Arrivé de son Liban natal en juin 1952, Saleh Azar, jeune maronite en quête
d’aventures, foule une terre inconnue : le Cameroun n’est encore qu’un lointain
territoire d’Afrique centrale sous tutelle française. L’Afrique n’est certes pas
aussi éloignée que l’Amérique, dont toute la jeunesse libanaise de l’époque
rêve. Mais, vue du Liban, c’est déjà le bout du monde… Et comment ne pas se
laisser tenter par l’appel du large quand, dans ses lettres, un oncle
travaillant comme agriculteur au Cameroun décrit un pays de cocagne ? Le jeune
homme prend l’avion pour Yaoundé. Il n’en repartira plus. Saleh Azar est décédé
le 31 août dernier et a été inhumé dans la capitale camerounaise, où il aura
vécu et travaillé pendant cinquante-sept ans. D’abord agriculteur, il se
reconvertit en exportateur de cacao puis en vendeur de matelas, avant de
racheter Le Marseillais, un restaurant qui va devenir l’une des tables les plus
réputées de la ville.
Sa fille Élise, belle métisse issue d’une union avec une Camerounaise, épouse un
des neveux du chef de l’État. Les portes du Palais s’ouvrent pour la fille de
l’ancien vendeur de matelas qui va y convier des amies. En 1994, l’une d’elles,
Chantal Vigouroux, rencontre puis épouse le président Paul Biya. La suite de
l’histoire n’a rien du conte de fées. Élise décède brutalement à la suite d’un
accident de la circulation en septembre 1996. Chaque année, le Yaoundé Élise
Azar Athletics International Meeting (Yelaim) honore sa mémoire.

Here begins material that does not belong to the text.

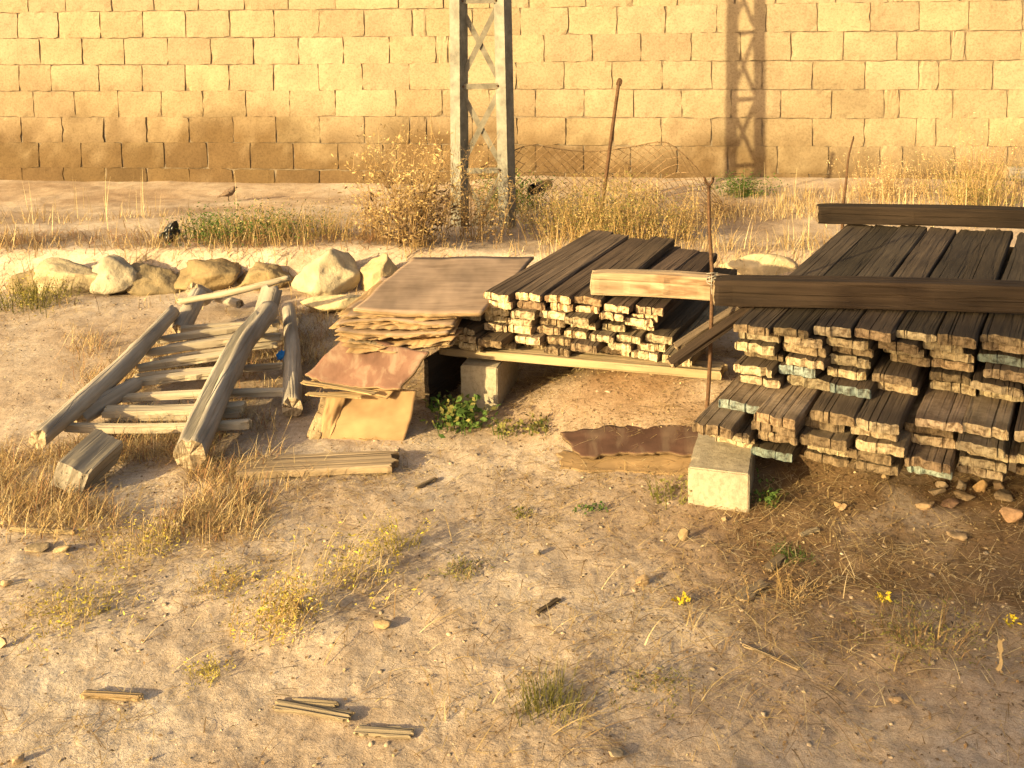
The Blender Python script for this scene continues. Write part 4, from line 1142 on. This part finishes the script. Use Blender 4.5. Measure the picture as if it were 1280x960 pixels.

La disparition de Saleh Azar, figure de la première génération d’immigrants
libanais, laisse le « vieux » Hajal Massad, 88 ans, consul honoraire du Liban au
Cameroun, seul en première ligne. Il est l’âme d’une génération qui tient à
préserver une ligne de conduite qui n’a jamais varié. Il s’agissait de donner
des gages d’intégration, d’éviter tout engagement politique, tout en nouant des
relations privilégiées avec les pouvoirs, de fuir les domaines d’activité en
concurrence frontale avec les nationaux, d’acheter des terres afin de montrer
qu’on s’établissait pour longtemps, etc.
Jusqu’à ce jour, la formule a permis aux quelque 3 000 Libanais de se fondre
dans le paysage. Les familles Omaïs (transport), Khoury (bois), Fadi (transport)
emploient plusieurs centaines de personnes sans grand bruit. Néanmoins, certains
se sont retrouvés au cœur d’affaires, se démarquant ainsi de la légendaire
discrétion des anciens. Cela a été le cas pour Nassar Bouhadir, patron libanais
de la société forestière Petra, opposé au ministre de l’Environnement, Sylvestre
Naah Ondoua, dans l’affaire du « sanctuaire à gorille de Mengame ». Selon
plusieurs chroniqueurs politiques, l’homme d’affaires serait directement à
l’origine du limogeage de ce membre du gouvernement en 2002. Il en est de même
de la famille Hazim, propriétaire de la quatrième compagnie forestière du pays
épinglée par l’ONG Global Witness et poursuivie par l’État camerounais sur des
soupçons d’exploitation illégale de la forêt.